- Exercise details
With the pictures left out, copy the listing below exactly.

::: Records provided

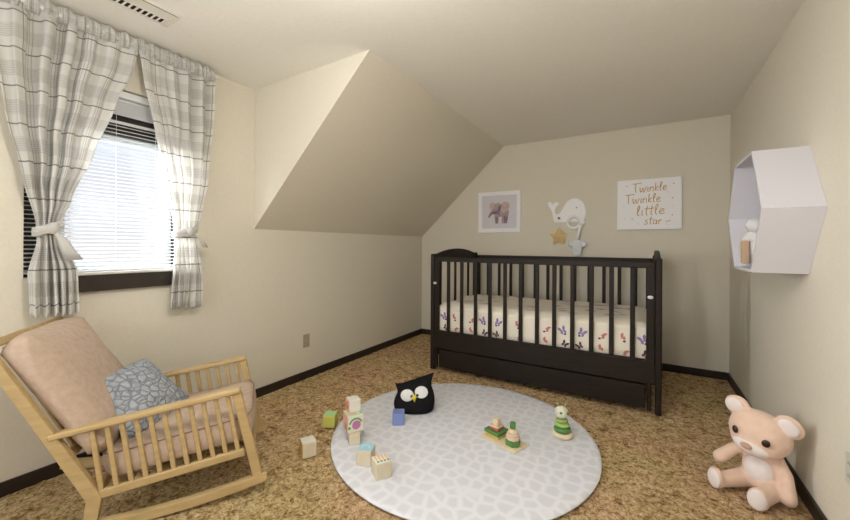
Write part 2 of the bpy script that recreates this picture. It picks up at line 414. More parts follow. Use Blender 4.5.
# ------------------------------------------------------------ outlets
def outlet(name, label, loc, rz, col, cat, group=None):
    r = thing(name, label, cat, loc, rz, group); P = mat('plate', col, .4)
    ob('plate', box(-.036, .036, -.006, 0, -.058, .058, .003, seg=2), P, r)
    for dz in (-.024, .024):
        s = ob('socket', prism([(.017 * math.cos(a), .0155 * math.sin(a)) for a in [k * math.pi / 10 for k in range(20)]], 'y', -.0075, -.005), P, r)
        s.location = (0, 0, dz)
        for dx in (-.007, .007): ob('slot', box(dx - .0012, dx + .0012, -.0082, -.007, -.005, .005), BLACK, s)
    return r
outlet('wall_outlet', 'beige outlet low on the window-side wall below the slope', (XL, 2.29, .335), R(90), (.40, .36, .26), 'outlet')
outlet('wall_outlet', 'pale outlet low on the right wall beside the teddy bear', (XR, 2.0, .375), R(-90), (.55, .53, .46), 'outlet')

# ------------------------------------------------------------ crib
cr_ = thing('baby_crib', 'dark espresso wooden crib with a drawer, against the back wall', 'crib', (-.85, 3.55, 0))
CXm = .85
def lx(x): return x + .85
FY, BY = -.46, .62            # front / back (local y)
def end_panel(x0, x1, inner):
    # two stiles with rounded tops, arched top rail, spindles, bottom panel
    for y0_, y1_ in ((FY, FY + .055), (BY - .055, BY)):
        ob('post', box(x0, x1, y0_, y1_, 0, 1.13, .012, seg=3), CRIB, cr_)
    n = 16; top = []; bot = []
    for i in range(n + 1):
        s = i / n; y = FY + .05 + (BY - FY - .10) * s; a = math.sin(math.pi * s)
        top.append((y, 1.115 + .065 * a ** .8)); bot.append((y, 1.035 + .045 * a))
    ob('arched_rail', prism(top + bot[::-1], 'x', x0 + .006, x1 - .006, bev=.004), CRIB, cr_)
    for k in range(5):
        y = FY + .165 + k * .17
        ob('end_spindle', box((x0 + x1) / 2 - .009, (x0 + x1) / 2 + .009, y - .016, y + .016, .36, 1.06, .004), CRIB, cr_)
    ob('end_board', box(x0 + .008, x1 - .008, FY + .05, BY - .05, .12, .37, .004), CRIB, cr_)
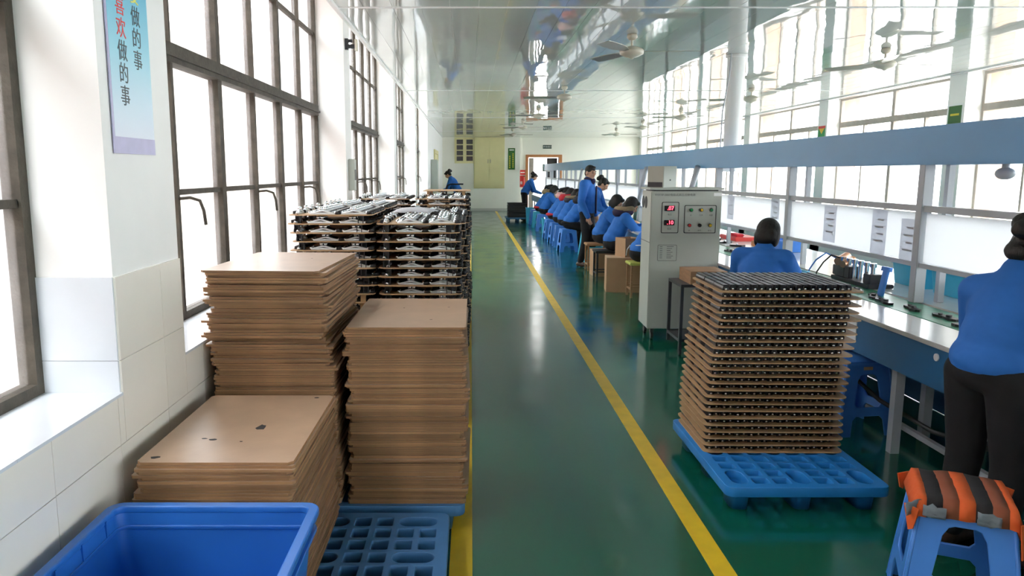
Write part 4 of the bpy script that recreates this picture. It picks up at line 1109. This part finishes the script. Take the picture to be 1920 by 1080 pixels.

::::::

- Finished answer
Write part 2 of the bpy script that recreates this picture. It picks up at line 414. More parts follow. Use Blender 4.5.
# ------------------------------------------------------------ outlets
def outlet(name, label, loc, rz, col, cat, group=None):
    r = thing(name, label, cat, loc, rz, group); P = mat('plate', col, .4)
    ob('plate', box(-.036, .036, -.006, 0, -.058, .058, .003, seg=2), P, r)
    for dz in (-.024, .024):
        s = ob('socket', prism([(.017 * math.cos(a), .0155 * math.sin(a)) for a in [k * math.pi / 10 for k in range(20)]], 'y', -.0075, -.005), P, r)
        s.location = (0, 0, dz)
        for dx in (-.007, .007): ob('slot', box(dx - .0012, dx + .0012, -.0082, -.007, -.005, .005), BLACK, s)
    return r
outlet('wall_outlet', 'beige outlet low on the window-side wall below the slope', (XL, 2.29, .335), R(90), (.40, .36, .26), 'outlet')
outlet('wall_outlet', 'pale outlet low on the right wall beside the teddy bear', (XR, 2.0, .375), R(-90), (.55, .53, .46), 'outlet')

# ------------------------------------------------------------ crib
cr_ = thing('baby_crib', 'dark espresso wooden crib with a drawer, against the back wall', 'crib', (-.85, 3.55, 0))
CXm = .85
def lx(x): return x + .85
FY, BY = -.46, .62            # front / back (local y)
def end_panel(x0, x1, inner):
    # two stiles with rounded tops, arched top rail, spindles, bottom panel
    for y0_, y1_ in ((FY, FY + .055), (BY - .055, BY)):
        ob('post', box(x0, x1, y0_, y1_, 0, 1.13, .012, seg=3), CRIB, cr_)
    n = 16; top = []; bot = []
    for i in range(n + 1):
        s = i / n; y = FY + .05 + (BY - FY - .10) * s; a = math.sin(math.pi * s)
        top.append((y, 1.115 + .065 * a ** .8)); bot.append((y, 1.035 + .045 * a))
    ob('arched_rail', prism(top + bot[::-1], 'x', x0 + .006, x1 - .006, bev=.004), CRIB, cr_)
    for k in range(5):
        y = FY + .165 + k * .17
        ob('end_spindle', box((x0 + x1) / 2 - .009, (x0 + x1) / 2 + .009, y - .016, y + .016, .36, 1.06, .004), CRIB, cr_)
    ob('end_board', box(x0 + .008, x1 - .008, FY + .05, BY - .05, .12, .37, .004), CRIB, cr_)
Write part 4 of the bpy script that recreates this picture. It picks up at line 1109. This part finishes the script. Take the picture to be 1920 by 1080 pixels.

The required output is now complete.